**CHALLENGE:**
Give back, exactly as written, the lines from the beginning of the listing through the one that contains "sc.view_settings.gamma = 1".

**RECORDED DATA:**
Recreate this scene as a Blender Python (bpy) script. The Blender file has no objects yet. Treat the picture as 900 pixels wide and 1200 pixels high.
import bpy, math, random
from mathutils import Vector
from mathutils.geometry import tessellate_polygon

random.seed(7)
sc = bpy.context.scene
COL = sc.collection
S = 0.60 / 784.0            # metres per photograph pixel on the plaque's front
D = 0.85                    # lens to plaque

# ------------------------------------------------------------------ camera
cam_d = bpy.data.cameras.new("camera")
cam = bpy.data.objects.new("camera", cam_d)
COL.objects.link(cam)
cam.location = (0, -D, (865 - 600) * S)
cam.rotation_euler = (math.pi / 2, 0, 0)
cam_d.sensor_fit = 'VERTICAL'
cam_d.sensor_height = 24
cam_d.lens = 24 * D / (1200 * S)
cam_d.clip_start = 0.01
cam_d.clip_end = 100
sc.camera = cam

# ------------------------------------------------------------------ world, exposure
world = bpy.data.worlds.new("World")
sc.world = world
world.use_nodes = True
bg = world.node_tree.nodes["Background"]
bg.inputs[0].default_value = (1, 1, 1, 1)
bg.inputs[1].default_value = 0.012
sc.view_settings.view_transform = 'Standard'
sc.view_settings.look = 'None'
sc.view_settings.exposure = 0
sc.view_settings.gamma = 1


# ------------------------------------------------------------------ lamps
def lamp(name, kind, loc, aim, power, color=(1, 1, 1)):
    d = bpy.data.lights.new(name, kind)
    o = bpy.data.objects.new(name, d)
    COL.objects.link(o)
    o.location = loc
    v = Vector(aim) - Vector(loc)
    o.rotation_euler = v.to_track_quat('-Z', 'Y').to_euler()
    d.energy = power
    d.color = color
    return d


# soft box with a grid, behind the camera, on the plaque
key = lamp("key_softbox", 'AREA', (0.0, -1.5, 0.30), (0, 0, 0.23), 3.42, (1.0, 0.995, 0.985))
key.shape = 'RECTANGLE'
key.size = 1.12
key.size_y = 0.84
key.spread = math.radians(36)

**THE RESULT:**
Recreate this scene as a Blender Python (bpy) script. The Blender file has no objects yet. Treat the picture as 900 pixels wide and 1200 pixels high.
import bpy, math, random
from mathutils import Vector
from mathutils.geometry import tessellate_polygon

random.seed(7)
sc = bpy.context.scene
COL = sc.collection
S = 0.60 / 784.0            # metres per photograph pixel on the plaque's front
D = 0.85                    # lens to plaque

# ------------------------------------------------------------------ camera
cam_d = bpy.data.cameras.new("camera")
cam = bpy.data.objects.new("camera", cam_d)
COL.objects.link(cam)
cam.location = (0, -D, (865 - 600) * S)
cam.rotation_euler = (math.pi / 2, 0, 0)
cam_d.sensor_fit = 'VERTICAL'
cam_d.sensor_height = 24
cam_d.lens = 24 * D / (1200 * S)
cam_d.clip_start = 0.01
cam_d.clip_end = 100
sc.camera = cam

# ------------------------------------------------------------------ world, exposure
world = bpy.data.worlds.new("World")
sc.world = world
world.use_nodes = True
bg = world.node_tree.nodes["Background"]
bg.inputs[0].default_value = (1, 1, 1, 1)
bg.inputs[1].default_value = 0.012
sc.view_settings.view_transform = 'Standard'
sc.view_settings.look = 'None'
sc.view_settings.exposure = 0
sc.view_settings.gamma = 1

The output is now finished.